This article was last updated 9 years ago

Facebook

Facebook today unveiled its earnings for the fourth quarter of 2014 in the quarterly earnings report. The social networking giant was successful in beating Wall Street estimates by scoring $3.85 Billion in revenue against the expected $3.78 Billion.

As for the user base, Facebook now has 1.393 billion users, which is robust 3.18% increase quarter over quarter. Though this is almost a percentage more than Q3’s 2.2% but it is still slower than Q2’s 3.125%. The company brought in $0.54 EPS on $3.85 billion in revenue.

Mobile’s share in Facebook’s revenue grew up from 66% in last quarter to 69% this quarter, thus re-affirming the fact that the company is reaping in money, more firmly through its mobile platform.

The social network now has 890 million daily users, 1.19 billion mobile monthly users (up 6.2%), and 745 million daily mobile users (up 5.97%). Interestingly, mobile-only users went up to a staggering 526 Million, which represents a 15.3% increase Q-o-Q.

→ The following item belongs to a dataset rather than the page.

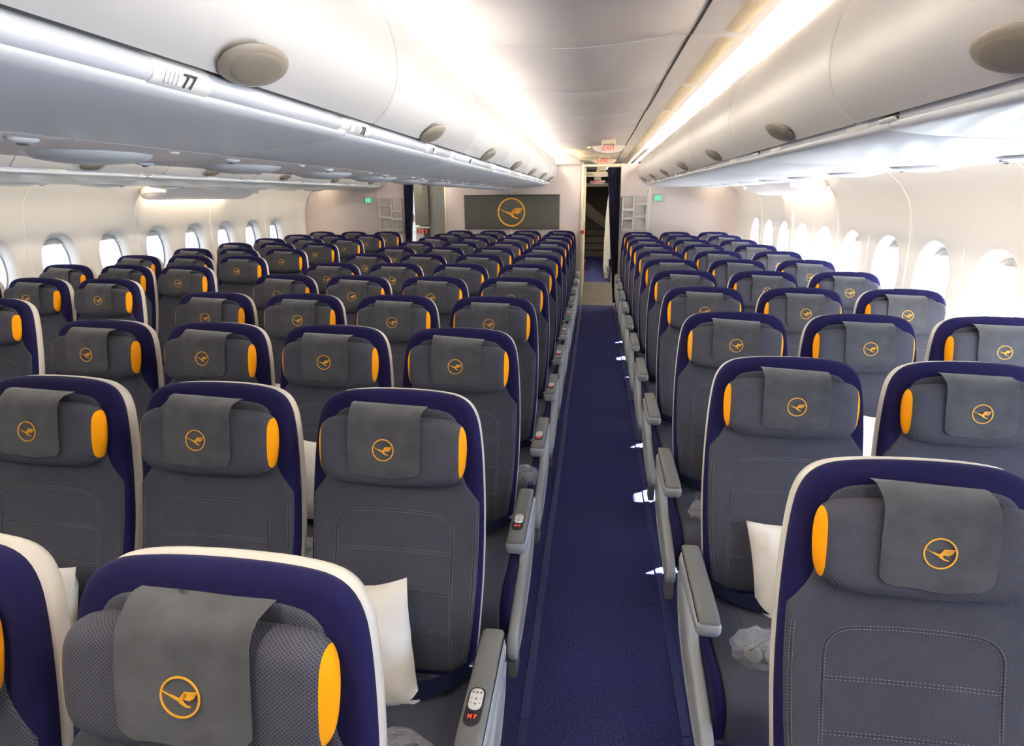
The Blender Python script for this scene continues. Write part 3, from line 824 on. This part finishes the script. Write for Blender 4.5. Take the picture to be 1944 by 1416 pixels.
def seat(x, y, label, group, aisle=0, mid=0, handset=False, rec=0.0, far=False):
    """aisle: side (+1/-1) carrying the aisle armrest and side panel; mid: side with a plain armrest"""
    t = thing('airline_seat', label, 'seat', (x, y, 0), 0, group)
    ob('back_shell', C['back_shell'], t); ob('side_bolster', C['side_bolster'], t)
    b = ob('backrest', C['backrest'], t); ob('seam_stitching', C['seam_stitching'], b)
    if y < 4: ob('stitch_thread', C['stitch_thread'], b)['kind'] = 'stuff'
    h = ob('headrest', C['headrest'], t)
    ob('headrest_side', C['wing_left'], h); ob('headrest_side', C['wing_right'], h)
    dx = random.uniform(-.010, .010); rt = random.uniform(-.022, .022)
    c = ob('headrest_cover', C['headrest_cover'], t, (dx, 0, 0)); c.rotation_euler = (0, rt, 0)
    c.location = (dx-ZT*math.sin(rt), 0, ZT*(1-math.cos(rt)))
    ob('emblem', C['emblem'], c)
    q = ob('seat_cushion', C['seat_cushion'], t)
    ob('cushion_side', C['cushion_side_wl' if aisle < 0 else 'cushion_side_l'], q); ob('cushion_side', C['cushion_side_wr' if aisle > 0 else 'cushion_side_r'], q); ob('cushion_seam', C['cushion_seam'], q)
    if aisle:
        sc = (aisle, 1, 1)
        a = ob('armrest', C['arm_body'], t, scale=sc); ob('arm_pad', C['arm_pad'], a); ob('arm_pivot', C['arm_pivot'], a)
        if handset:
            ob('handset', C['handset'], a); ob('handset_face', C['handset_face'], a); ob('handset_display', C['handset_display'], a); ob('handset_buttons', C['handset_buttons'], a)
            ob('display_digits', text_mesh('display_digits', 'H 7', .0135, 'led_red', .0003, .0003), a, (AX-.002, -.487, ZA+.0063))
        p = ob('side_panel', C['side_panel'], t, scale=sc); ob('panel_ridge', C['panel_ridge'], p); ob('panel_foot', C['panel_foot'], p)
    if mid:
        a = ob('armrest', C['mid_arm_body'], t, scale=(mid, 1, 1)); ob('arm_pad', C['mid_arm_pad'], a)
    f_ = ob('seat_frame', C['seat_frame'], t)
    for k in ('leg_l', 'leg_r', 'rear_leg_l', 'rear_leg_r'): ob('leg', C[k], t)
    s = ob('seat_belt', C['belt_l'], t); ob('belt_strap', C['belt_r'], s); ob('buckle', C['buckle'], s); ob('belt_clip', C['belt_clip'], s)
    return t
def rows_txt(r): return ORD[r]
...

Taking into account the entire 2014, Facebook earned $12.47 billion, an increase of 58% year-over-year, with daily users going up by a good 18% from 757 million in 2013 to well over a billion in 2014. Total users were up by 13% from 1.23 billion at the end of 2013.

As for the other financial aspects of Facebook’s earning report, the company hit $2.72 billion in GAAP costs and expenses and $1.13 billion in GAAP income.

On announcing the quarterly report, CEO Mark Zuckerberg said,

We got a lot done in 2014. Our community continues to grow and we’re making progress towards connecting the world.

Facebook also spent 2014 in getting in more partners for its exclusive video offering. It partnered with the NFL in a first-of-its-kind partnership, to make its own video platform, much more attractive to potential advertisers.